Maryland Rule 826 g1 aims to reduce the bulk of transcripts and record extracts by allowing the parties, in certain circumstances, to supersede the pleadings and the evidence by filing with the clerk, subject to the trial court’s approval, a statement of the case containing only what may be essential for the decision of this Court. The parties in the case at bar have undertaken to bypass even our scanty requirements. The statement appears only in appellant’s brief (there is no appearance for appellee); it was not filed with the clerk; it was not ap*319proved by the court. However, since the decision of the trial judge must be affirmed we shall consider appellant’s single contention but it must not be supposed that by doing so we condone such professionally unbecoming indifference to' the Rules of Procedure. The “Agreed Statement of Facts” as it appears in the brief is as follows :

“In this case, the Appellant purchased on credit a new automobile under a form that met the requirements as set forth in the Retail Installment and Sales Act, Section 128 to 153, Article 83, Annotated Code of Maryland (1957 Edition), hereinafter called the Act. The cash price of the car was $2,900.00 to which was added the usual finance charges, and the insurance. The seller of the car assigned the said contract and the balance due thereunder to the Appellee herein.
“Upon the failure of the Defendant to meet the required monthly payments as provided in said contract, the Appellee repossessed and sold the automobile and when applying the sale price plus the credit allowed for unearned finance charges and insurance against the unpaid balance, there remained a deficit for which this suit was filed to recover judgment.
“It is agreed and the evidence clearly shows that the notice sent to the Appellant after the Appellee repossessed the car did not conform with the notice required under Section 141c of the Act. It also clearly showed that the Defendant had not paid 50 per cent of the cash price of the car, and had not requested the Appellee to sell the car in any special manner as provided in Section 143a of the Act. The result is that if this sale came under the requirements of the said Act, then, because of the failure of compliance with Sections 141c and 143a of the Act, the Defendant would not be responsible for any deficiency.
“The Lower Court found that because the sale was in excess of $2,000.00, Sections 141c and 143a of the Act did not apply and rendered a deficiency judgment in favor of the Appellee in the amount of $676.94 with interest from the date and costs of the suit.
*320“It is from this judgment and finding that this appeal is taken.”

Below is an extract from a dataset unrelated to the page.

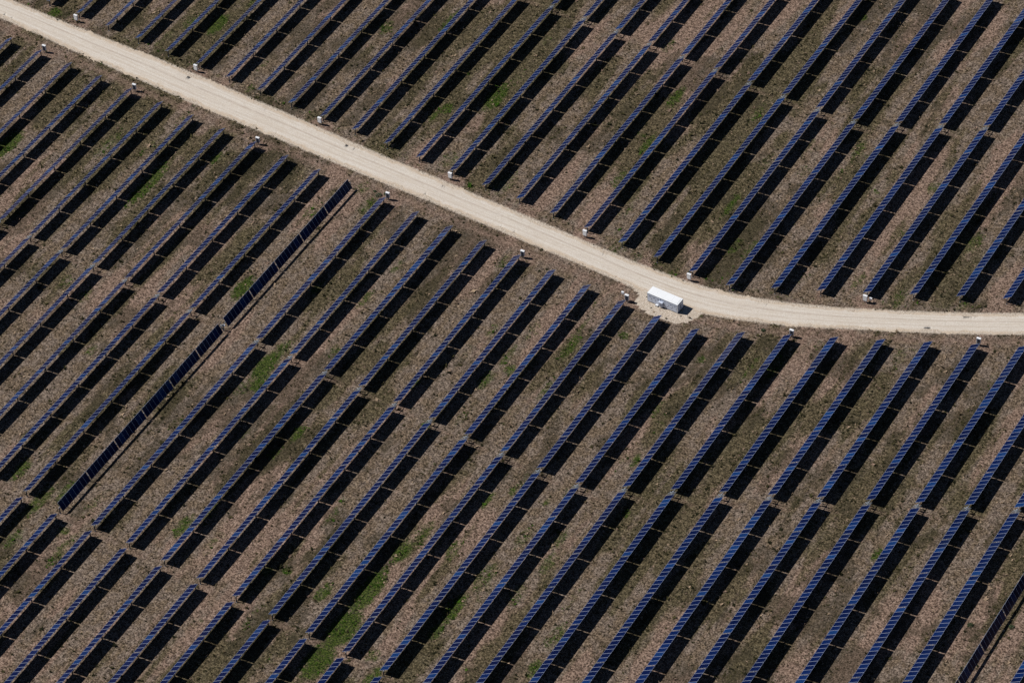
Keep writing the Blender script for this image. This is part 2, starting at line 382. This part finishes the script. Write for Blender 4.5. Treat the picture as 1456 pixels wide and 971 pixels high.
# ------------------------------------------------------------------ gravel road
def road():
    n = 2600
    t = np.linspace(0, 1, n)
    def resample(poly):
        p = np.array(poly, float)
        d = np.concatenate([[0], np.cumsum(np.hypot(*np.diff(p, axis=0).T))])
        # smooth corners
        s = np.linspace(0, d[-1], n)
        x = np.interp(s, d, p[:, 0]); y = np.interp(s, d, p[:, 1])
        k = np.hanning(61); k /= k.sum()
        xp = np.convolve(np.pad(x, 30, 'edge'), k, 'valid'); yp = np.convolve(np.pad(y, 30, 'edge'), k, 'valid')
        return np.stack([xp, yp], -1), s
    up, s = resample(UP); lo, _ = resample(LO)
    def rag(a):
        w = rng.normal(size=n)
        out = np.zeros(n)
        for width, amp in ((3, .16), (9, .22), (41, .30)):
            k = np.hanning(width + 2); k /= np.sqrt((k ** 2).sum())
            out += amp * np.convolve(rng.normal(size=n), k, 'same') * .95
        return out * a
    d = up - lo; w = np.hypot(d[:, 0], d[:, 1])[:, None]; d /= w
    cross = np.array([0, .14, .32, .5, .68, .86, 1.0])
    V = (lo[:, None, :] * (1 - cross)[None, :, None] + up[:, None, :] * cross[None, :, None])
    V[:, 0] += d * (rag(.8)[:, None]); V[:, -1] += d * (rag(.8)[:, None])
    crown = .004 + .05 * (1 - (2 * cross - 1) ** 2)
    Z = np.broadcast_to(crown, V.shape[:2])
    P = np.concatenate([V, Z[..., None]], -1).reshape(-1, 3)
    id_ = np.arange(n * 7).reshape(n, 7)
    F = np.stack([id_[:-1, :-1], id_[1:, :-1], id_[1:, 1:], id_[:-1, 1:]], -1).reshape(-1, 4)
    m = bpy.data.meshes.new('gravel_road')
    m.vertices.add(len(P)); m.vertices.foreach_set('co', P.ravel())
    m.loops.add(F.size); m.loops.foreach_set('vertex_index', F.ravel().astype(np.int32))
    m.polygons.add(len(F)); m.polygons.foreach_set('loop_start', np.arange(0, F.size, 4, dtype=np.int32))
    m.update()
    uv = m.uv_layers.new(name='UVMap')
    vi = F.ravel()
    uvs = np.stack([s[vi // 7], cross[vi % 7]], -1)
    uv.data.foreach_set('uv', uvs.ravel())
    m.polygons.foreach_set('use_smooth', [True] * len(m.polygons))
    m.materials.append(road_mat())
    o = link(bpy.data.objects.new('gravel_road', m)); o['kind'] = 'structure'
road()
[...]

Judge Sachse rejected appellant’s contention that all of the provisions of the Retail Installment Sales Act are applicable to sales of motor vehicles without regard to the amount of the cash price. He held that since the sale price of the car purchased by appellant exceeded $2,000 2 the transaction was covered by the statute only in respect of finance charges and insurance costs. He cited our holding in Auto. Accept. Corp. v. Univer. Corp., 216 Md. 344, 354, 139 A. 2d 683 (1958), wherein Chief Judge Bruñe, for the Court, said:

“The Retail Installment Sales Act is applicable to conditional contracts of sale covering motor vehicles where the cash price is $2,000 or less; and insofar as finance charges and insurance costs are concerned, is now applicable to such contracts without regard to the cash price. (Acts of 1954, Ch. 80, adding Sec. 119A to Article 83 of the 1951 Code.)”

Four months later, in Nuttall v. Baker, 217 Md. 454, 456, 143 A. 2d 500 (1958), Judge Prescott (later Chief Judge), who spoke for the Court, said:

“As the purchase price of the motor vehicle was over $2,000, the Retail Installment Sales Act does not apply to the transaction here involved except as to finance and insurance charges, neither of which is involved herein, Code (1957), Article 83, sections 152 (a), 132; Auto. Accept. Corp. v. Univer. Corp., 216 Md. 344, 354.”

In the circumstances here present we see no reason for disturbing the holding of Judge Sachse.

Judgment affirmed.

Costs to be paid by the appellant.

. “When the questions presented by an appeal can be determined by this Court without an examination of all the pleadings and evidence, the parties with the approval of the lower court may prepare and sign a statement of the case showing how the questions arose and were decided, and setting forth so much only of the facts alleged and proved, or sought to be proved, as is essential to a decision of such questions by this Court. Such statement, when filed with the clerk of the lower court shall be treated as superseding, for the purposes of the appeal, all parts of the record other than the judgment from which the appeal is taken and any opinion of the lower court, and, together with such judgment and opinion, shall be certified to this Court as the record on appeal.”

. Increased to $5,000 by Chap. 806 of the Laws of 1965. Code, Art. 83, § 152 (a) (1965 Repl. Vol.)